Время хорошо справляется с завистью, потому что понимаешь, что завидовать нечему, – но совсем не справляется с жадностью, потому что деньги достаются все труднее. Я понимаю, что по логике вещей и они должны бы стать по фигу, но до этого состояния я, видимо, еще не дорос, не доусовершенствовался. Время справляется с любовью, потому что встречаешь гораздо более привлекательные образцы и уже не умиляешься тем прелестным мелочам, которые так пленяли в первых возлюбленных: понимаешь, что слишком многое ты придумывал сам, а остальное было очень детскими, очень наивными уловками, на которые ты попадался именно по молодости. Но с ревностью и похотью время не справляется вовсе. Напротив, то, что пленяло в первой возлюбленной, так и пленяет до сих пор; измен вообще никогда не прощаешь, хотя измены – не худшее, а вот то, как она врала в глаза! Как при этом любовалась собой! – потому что ведь тот, кто врет, всегда в преимущественном, выгодном положении. Он знает, что врет, а ты не знаешь. Вот эти мерзости бессмертны. Даже воспоминания о собственной трусости уходят, а страдание из-за того, что вот эти конкретные сиськи целует другой человек, – оно никуда не девается. Любопытно, что иногда, когда надо вызвать желание, а его нет (я и не представлял, что такое бывает, в двадцать-то и даже в тридцать все время хочется), я вспоминаю что-нибудь из раннего, и всегда работает.

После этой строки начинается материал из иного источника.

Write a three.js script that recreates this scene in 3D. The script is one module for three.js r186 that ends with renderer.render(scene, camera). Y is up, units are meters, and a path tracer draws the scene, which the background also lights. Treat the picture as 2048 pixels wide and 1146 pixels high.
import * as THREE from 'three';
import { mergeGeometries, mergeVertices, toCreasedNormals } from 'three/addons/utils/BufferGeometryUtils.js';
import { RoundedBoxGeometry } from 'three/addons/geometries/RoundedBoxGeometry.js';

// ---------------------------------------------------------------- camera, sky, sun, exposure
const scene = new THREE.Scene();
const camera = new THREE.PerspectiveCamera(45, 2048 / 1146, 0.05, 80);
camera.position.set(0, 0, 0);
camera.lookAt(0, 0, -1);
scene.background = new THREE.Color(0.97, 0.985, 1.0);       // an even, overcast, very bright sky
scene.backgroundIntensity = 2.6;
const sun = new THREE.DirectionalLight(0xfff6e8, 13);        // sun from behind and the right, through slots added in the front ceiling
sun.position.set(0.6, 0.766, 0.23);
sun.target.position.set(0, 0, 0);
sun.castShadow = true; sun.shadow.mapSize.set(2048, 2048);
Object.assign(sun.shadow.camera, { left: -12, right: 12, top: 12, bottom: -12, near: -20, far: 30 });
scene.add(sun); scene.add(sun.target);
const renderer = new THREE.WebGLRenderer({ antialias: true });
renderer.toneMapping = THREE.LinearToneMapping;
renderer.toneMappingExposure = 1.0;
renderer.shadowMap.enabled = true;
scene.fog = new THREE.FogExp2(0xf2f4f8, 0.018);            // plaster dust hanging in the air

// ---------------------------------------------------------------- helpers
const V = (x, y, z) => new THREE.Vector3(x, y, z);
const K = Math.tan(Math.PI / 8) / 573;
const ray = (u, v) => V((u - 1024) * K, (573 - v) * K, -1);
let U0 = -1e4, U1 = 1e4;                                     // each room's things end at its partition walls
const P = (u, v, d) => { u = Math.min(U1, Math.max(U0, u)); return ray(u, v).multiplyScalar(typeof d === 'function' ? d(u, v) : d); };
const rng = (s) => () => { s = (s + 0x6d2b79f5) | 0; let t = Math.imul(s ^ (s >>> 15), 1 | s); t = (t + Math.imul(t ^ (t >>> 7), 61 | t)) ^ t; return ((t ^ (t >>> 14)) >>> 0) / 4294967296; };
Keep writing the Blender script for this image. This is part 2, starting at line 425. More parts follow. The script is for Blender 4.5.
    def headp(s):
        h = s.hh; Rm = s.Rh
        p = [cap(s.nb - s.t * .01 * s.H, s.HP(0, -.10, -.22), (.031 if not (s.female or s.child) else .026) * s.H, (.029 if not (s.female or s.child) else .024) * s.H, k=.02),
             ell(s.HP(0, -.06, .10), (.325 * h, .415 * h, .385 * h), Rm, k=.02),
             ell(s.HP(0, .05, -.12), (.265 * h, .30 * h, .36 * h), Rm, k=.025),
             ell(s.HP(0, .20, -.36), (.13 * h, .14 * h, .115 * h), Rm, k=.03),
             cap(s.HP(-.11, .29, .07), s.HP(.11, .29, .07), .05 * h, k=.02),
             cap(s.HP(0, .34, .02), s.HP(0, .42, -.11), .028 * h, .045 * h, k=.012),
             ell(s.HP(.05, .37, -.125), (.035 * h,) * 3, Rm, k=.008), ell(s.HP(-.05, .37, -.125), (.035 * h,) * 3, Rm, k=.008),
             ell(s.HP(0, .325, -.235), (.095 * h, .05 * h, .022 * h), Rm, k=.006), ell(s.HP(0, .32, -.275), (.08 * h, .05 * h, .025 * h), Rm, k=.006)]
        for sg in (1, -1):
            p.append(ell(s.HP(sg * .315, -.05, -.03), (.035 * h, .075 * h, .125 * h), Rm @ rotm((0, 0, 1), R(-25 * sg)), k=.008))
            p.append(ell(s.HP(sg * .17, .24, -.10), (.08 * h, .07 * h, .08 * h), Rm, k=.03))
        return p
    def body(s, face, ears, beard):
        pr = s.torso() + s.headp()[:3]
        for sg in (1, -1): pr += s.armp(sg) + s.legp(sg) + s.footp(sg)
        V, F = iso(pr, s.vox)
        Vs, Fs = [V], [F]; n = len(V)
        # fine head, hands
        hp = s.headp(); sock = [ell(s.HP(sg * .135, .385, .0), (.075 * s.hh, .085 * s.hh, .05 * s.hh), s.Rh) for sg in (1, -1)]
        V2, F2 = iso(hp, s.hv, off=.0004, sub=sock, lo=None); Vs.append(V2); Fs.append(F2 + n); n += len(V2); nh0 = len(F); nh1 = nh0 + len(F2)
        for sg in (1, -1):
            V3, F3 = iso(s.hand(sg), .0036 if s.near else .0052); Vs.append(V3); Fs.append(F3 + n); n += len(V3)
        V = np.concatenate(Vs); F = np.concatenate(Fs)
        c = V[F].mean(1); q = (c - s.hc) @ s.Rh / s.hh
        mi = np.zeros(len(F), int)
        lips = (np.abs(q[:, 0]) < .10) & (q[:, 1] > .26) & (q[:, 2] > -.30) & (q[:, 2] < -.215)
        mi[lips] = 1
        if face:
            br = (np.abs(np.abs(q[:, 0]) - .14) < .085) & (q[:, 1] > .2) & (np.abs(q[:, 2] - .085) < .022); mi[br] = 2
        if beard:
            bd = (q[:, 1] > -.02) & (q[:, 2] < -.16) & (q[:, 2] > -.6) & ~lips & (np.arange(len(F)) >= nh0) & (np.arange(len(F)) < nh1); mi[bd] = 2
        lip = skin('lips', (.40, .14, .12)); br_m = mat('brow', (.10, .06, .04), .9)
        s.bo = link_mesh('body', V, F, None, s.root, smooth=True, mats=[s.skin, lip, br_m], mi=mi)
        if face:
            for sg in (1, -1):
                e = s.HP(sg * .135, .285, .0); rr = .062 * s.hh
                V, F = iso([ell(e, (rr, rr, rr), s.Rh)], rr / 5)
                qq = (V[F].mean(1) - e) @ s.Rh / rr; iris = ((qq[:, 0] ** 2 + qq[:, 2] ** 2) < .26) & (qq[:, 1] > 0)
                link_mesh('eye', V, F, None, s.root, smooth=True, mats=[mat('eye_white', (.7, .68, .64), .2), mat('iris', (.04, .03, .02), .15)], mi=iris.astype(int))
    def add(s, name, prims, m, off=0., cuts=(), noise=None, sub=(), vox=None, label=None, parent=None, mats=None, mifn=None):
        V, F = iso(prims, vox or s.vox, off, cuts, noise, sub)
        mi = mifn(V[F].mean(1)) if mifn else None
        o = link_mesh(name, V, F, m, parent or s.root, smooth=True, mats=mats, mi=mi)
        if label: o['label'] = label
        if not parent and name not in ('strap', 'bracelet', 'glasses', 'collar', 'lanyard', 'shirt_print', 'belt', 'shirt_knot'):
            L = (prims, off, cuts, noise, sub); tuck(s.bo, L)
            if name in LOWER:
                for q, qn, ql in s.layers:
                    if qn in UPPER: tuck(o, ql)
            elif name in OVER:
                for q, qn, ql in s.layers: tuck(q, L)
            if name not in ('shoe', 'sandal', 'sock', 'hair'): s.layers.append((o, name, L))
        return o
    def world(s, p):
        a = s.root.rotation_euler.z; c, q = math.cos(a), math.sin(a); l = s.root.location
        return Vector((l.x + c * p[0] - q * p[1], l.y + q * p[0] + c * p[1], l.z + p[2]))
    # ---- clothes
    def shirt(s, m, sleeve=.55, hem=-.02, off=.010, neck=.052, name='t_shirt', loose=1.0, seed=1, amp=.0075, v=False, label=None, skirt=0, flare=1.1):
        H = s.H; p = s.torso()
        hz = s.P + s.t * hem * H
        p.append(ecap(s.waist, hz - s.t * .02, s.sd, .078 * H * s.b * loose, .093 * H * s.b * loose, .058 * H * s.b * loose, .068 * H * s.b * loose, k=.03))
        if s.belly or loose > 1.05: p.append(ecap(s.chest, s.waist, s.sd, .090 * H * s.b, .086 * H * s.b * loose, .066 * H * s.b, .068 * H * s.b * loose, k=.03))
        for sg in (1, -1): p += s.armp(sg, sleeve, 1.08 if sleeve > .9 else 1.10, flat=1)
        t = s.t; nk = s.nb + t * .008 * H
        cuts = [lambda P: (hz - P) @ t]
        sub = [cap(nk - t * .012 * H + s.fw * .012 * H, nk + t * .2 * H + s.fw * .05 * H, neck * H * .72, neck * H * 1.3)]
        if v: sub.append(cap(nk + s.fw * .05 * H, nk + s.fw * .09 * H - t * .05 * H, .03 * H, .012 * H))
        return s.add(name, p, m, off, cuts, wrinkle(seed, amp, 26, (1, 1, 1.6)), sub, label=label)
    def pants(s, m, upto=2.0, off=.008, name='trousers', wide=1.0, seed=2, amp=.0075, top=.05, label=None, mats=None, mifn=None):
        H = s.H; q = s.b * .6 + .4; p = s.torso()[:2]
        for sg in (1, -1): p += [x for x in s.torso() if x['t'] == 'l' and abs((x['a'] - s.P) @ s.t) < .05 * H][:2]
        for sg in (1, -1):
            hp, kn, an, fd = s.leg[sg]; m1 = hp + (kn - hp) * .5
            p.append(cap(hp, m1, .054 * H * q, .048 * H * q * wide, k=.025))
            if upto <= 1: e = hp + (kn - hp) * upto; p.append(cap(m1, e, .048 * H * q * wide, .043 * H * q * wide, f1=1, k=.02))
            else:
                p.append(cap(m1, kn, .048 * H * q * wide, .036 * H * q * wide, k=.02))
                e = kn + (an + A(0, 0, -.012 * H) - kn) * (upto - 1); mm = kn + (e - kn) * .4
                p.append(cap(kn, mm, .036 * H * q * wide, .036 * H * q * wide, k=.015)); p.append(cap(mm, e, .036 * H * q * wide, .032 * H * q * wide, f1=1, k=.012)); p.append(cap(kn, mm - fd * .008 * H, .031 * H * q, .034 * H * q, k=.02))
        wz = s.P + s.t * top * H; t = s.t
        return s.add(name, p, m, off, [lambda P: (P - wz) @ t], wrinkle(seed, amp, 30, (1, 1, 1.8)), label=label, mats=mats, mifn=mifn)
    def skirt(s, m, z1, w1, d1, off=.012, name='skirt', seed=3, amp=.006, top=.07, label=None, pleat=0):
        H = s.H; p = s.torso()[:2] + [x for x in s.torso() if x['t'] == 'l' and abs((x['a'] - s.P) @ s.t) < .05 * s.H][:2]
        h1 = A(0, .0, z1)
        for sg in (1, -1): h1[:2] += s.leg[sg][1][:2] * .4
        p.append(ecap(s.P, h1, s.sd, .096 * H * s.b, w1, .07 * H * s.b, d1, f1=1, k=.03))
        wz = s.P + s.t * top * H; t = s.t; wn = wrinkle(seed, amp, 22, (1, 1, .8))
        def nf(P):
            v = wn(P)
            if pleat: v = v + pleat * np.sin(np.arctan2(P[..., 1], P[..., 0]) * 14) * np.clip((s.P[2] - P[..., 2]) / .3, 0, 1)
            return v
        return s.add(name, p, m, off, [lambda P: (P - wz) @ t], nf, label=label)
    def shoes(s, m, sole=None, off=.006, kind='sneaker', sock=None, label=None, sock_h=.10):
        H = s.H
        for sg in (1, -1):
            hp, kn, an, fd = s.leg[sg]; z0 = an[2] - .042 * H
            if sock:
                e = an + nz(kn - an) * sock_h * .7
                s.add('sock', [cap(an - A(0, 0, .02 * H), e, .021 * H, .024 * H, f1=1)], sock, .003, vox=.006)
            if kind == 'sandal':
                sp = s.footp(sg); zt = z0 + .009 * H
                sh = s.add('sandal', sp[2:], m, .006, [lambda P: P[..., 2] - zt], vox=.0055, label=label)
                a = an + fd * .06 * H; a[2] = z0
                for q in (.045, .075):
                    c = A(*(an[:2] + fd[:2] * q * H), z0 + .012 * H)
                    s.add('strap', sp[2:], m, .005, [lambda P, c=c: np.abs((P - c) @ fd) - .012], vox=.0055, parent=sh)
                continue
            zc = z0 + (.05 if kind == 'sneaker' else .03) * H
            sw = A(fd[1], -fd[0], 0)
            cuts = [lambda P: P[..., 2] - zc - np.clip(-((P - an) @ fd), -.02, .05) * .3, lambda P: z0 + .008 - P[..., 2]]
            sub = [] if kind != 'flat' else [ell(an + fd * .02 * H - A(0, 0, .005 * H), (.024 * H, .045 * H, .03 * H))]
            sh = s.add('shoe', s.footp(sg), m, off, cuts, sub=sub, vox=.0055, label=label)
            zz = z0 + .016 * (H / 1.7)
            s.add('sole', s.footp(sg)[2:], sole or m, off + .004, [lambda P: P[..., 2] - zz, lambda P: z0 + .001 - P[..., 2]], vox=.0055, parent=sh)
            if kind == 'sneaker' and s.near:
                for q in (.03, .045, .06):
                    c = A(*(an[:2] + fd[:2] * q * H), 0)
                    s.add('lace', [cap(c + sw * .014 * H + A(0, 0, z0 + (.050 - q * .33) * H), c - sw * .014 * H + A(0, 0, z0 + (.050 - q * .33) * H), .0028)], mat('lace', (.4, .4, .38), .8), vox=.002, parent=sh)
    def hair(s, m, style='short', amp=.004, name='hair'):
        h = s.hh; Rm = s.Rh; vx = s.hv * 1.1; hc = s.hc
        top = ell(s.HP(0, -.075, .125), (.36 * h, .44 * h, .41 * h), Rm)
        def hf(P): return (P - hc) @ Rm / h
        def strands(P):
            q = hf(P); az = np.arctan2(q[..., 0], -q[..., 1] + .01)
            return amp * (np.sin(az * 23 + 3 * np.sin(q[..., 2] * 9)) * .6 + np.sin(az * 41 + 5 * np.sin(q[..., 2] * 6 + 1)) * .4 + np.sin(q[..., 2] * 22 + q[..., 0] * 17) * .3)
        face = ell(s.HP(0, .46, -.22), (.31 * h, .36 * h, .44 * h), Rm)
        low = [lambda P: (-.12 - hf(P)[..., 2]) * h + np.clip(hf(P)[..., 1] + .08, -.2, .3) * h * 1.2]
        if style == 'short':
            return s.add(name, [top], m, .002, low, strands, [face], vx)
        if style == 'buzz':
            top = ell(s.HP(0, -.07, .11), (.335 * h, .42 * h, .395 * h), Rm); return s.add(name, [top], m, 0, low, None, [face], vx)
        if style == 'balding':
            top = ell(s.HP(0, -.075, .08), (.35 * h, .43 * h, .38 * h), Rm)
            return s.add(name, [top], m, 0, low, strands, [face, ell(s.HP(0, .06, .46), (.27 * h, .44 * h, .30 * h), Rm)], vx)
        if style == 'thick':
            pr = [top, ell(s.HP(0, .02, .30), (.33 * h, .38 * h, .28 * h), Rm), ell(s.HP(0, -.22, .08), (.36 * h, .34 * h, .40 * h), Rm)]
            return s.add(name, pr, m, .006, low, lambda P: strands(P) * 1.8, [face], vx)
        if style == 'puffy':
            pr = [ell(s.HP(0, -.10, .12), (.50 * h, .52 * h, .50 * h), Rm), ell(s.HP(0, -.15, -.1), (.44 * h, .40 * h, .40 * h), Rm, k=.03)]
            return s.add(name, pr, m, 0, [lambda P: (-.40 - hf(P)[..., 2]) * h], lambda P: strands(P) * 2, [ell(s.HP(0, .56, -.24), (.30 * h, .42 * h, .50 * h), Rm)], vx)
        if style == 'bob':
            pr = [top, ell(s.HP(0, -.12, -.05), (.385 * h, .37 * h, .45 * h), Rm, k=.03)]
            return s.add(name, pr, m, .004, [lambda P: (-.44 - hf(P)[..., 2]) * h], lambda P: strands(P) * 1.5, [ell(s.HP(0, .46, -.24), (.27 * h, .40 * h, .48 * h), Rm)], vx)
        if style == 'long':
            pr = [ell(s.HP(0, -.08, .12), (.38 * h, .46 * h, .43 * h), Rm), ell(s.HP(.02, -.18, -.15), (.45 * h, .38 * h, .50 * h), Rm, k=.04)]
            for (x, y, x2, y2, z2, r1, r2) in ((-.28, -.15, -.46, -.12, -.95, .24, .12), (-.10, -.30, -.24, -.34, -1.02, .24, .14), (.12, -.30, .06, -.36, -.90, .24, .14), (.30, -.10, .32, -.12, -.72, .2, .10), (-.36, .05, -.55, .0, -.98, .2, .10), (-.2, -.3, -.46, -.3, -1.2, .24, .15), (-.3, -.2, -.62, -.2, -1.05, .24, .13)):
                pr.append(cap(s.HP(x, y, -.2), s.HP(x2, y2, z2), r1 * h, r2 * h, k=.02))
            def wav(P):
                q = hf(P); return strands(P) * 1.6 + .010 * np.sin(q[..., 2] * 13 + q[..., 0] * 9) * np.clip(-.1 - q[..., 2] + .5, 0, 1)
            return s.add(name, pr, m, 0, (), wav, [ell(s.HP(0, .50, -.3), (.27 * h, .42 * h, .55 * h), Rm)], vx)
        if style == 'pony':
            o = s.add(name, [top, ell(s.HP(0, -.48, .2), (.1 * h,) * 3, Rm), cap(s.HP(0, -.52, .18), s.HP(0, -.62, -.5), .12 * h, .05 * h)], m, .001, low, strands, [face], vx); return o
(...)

И потом – все больше задумываешься о том, каким словом, каким единственным иероглифом стоило бы все это подытожить. У Эренбурга еврей говорит в качестве итога слово «нет», а последнее слово Хлебникова было «да» (правда, на вопрос, плохо ли ему). Я думаю, Бог прежде всего художник, и ему важно, хорошо ли получилось. Поэтому Блок сказал Маяковскому в ноябре семнадцатого: «Хорошо». И Маяковский назвал свою поэму не «Октябрь», как собирался сначала, а «Хорошо». Потому что это и есть последнее слово. И с годами все больше понимаешь, что если, конечно, тебе не придется помирать насильственно, в состоянии крайнего унижения (что унизительнее насильственной смерти?), – хорошо бы сказать именно «хорошо». С незначительными деталями, которые опять же никому не важны, это и есть единственный вывод, который можно сделать из всего происходящего.